**SOURCE DATA**
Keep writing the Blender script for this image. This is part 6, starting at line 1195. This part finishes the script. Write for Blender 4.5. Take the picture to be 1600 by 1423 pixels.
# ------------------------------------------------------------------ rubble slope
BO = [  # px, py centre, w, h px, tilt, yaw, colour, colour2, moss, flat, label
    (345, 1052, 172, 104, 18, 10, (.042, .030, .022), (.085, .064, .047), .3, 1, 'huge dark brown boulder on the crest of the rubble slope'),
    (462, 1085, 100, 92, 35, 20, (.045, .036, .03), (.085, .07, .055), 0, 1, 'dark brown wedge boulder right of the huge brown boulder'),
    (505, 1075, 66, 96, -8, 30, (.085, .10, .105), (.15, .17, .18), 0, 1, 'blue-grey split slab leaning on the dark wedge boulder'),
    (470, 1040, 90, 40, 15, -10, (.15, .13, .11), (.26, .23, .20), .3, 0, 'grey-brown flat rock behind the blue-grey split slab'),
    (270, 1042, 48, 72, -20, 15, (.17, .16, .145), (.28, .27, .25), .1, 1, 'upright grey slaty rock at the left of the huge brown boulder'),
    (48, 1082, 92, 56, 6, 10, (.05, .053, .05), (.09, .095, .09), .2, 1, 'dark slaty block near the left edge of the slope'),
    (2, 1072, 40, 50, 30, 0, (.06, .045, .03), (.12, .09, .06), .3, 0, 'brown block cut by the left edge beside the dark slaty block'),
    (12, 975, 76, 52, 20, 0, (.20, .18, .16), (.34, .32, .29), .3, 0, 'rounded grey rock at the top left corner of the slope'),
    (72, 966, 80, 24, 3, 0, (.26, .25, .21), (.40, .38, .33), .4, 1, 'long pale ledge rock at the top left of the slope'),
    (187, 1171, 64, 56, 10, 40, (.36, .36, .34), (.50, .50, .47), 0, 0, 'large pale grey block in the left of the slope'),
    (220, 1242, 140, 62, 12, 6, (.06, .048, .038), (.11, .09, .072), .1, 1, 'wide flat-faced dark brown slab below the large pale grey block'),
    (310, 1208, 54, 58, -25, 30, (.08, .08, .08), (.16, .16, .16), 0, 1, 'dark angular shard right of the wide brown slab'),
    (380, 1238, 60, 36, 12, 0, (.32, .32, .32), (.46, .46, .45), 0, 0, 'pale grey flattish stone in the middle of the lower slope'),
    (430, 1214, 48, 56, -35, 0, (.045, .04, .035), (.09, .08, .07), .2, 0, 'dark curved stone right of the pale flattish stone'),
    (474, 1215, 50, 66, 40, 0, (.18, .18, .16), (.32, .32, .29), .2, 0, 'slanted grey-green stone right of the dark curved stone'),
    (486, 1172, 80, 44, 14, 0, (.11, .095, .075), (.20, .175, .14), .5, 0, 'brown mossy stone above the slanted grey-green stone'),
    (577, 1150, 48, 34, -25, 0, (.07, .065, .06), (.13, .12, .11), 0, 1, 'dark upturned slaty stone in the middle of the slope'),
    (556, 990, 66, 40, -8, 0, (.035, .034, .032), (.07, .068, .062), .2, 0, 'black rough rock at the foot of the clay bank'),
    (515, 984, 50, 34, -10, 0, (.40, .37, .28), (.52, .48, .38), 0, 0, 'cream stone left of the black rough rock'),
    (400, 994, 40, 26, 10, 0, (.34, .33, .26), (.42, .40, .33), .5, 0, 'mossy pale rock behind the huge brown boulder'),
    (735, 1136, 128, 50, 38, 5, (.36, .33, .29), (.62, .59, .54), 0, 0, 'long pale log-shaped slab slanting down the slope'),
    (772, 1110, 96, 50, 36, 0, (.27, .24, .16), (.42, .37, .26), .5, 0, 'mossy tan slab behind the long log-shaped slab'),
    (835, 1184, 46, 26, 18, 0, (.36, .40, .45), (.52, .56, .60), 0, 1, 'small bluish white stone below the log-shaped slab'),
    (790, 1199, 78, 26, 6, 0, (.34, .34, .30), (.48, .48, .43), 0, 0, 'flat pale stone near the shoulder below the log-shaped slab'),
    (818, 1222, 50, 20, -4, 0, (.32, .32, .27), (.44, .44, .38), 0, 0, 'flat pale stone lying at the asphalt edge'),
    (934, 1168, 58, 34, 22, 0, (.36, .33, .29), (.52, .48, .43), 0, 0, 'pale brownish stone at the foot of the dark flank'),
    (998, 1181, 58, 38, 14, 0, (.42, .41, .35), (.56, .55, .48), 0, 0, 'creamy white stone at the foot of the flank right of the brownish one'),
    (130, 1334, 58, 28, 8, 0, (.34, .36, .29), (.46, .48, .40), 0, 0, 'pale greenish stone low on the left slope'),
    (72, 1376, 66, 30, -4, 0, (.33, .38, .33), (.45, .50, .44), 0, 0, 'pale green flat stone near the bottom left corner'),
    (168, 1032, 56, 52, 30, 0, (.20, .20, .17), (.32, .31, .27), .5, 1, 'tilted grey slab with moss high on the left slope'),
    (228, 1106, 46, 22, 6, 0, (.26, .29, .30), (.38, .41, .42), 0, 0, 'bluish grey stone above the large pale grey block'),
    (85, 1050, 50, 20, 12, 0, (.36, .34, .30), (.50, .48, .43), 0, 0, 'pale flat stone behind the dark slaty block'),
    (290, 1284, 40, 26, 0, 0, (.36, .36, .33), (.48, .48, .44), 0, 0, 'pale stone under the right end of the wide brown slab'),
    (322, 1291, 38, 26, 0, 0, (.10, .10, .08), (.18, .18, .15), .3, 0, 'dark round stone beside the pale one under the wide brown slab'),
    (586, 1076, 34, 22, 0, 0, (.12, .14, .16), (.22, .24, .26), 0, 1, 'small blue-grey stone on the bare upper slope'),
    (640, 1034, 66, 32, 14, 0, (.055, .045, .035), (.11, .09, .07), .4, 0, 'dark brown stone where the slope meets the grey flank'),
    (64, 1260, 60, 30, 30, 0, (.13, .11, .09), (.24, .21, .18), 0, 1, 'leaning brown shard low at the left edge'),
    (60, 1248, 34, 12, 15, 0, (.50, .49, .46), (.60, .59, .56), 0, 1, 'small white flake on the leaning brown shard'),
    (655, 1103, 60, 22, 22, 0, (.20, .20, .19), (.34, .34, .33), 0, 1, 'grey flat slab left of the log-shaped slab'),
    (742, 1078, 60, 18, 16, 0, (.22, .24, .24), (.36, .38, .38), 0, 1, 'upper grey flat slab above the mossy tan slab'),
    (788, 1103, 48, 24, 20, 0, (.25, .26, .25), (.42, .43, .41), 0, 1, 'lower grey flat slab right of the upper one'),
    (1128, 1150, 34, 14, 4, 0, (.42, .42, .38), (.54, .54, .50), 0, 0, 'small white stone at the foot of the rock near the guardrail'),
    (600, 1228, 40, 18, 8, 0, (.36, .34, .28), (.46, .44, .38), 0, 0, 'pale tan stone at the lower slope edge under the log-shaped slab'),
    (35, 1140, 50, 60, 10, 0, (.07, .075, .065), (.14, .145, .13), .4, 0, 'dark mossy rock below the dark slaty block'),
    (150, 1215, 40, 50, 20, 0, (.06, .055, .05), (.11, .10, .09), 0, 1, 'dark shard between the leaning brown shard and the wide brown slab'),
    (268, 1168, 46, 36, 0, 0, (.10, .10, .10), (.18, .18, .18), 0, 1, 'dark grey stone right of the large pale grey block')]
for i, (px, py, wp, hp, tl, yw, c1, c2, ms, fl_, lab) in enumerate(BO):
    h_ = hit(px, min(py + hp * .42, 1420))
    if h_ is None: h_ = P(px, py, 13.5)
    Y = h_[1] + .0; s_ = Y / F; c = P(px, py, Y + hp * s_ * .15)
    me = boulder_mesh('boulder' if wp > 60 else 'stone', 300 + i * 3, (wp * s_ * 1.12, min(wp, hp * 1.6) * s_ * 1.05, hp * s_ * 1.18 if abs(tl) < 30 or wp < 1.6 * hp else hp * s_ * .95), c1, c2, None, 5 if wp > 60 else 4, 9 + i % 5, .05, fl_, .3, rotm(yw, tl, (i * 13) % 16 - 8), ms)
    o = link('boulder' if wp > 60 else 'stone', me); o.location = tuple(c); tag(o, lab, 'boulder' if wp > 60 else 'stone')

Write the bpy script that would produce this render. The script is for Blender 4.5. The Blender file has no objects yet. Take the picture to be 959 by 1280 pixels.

**STATED TASK**
From the listing above, copy every line that includes the word "Write".

**WRITTEN RESPONSE**
Keep writing the Blender script for this image. This is part 6, starting at line 1195. This part finishes the script. Write for Blender 4.5. Take the picture to be 1600 by 1423 pixels.
Write the bpy script that would produce this render. The script is for Blender 4.5. The Blender file has no objects yet. Take the picture to be 959 by 1280 pixels.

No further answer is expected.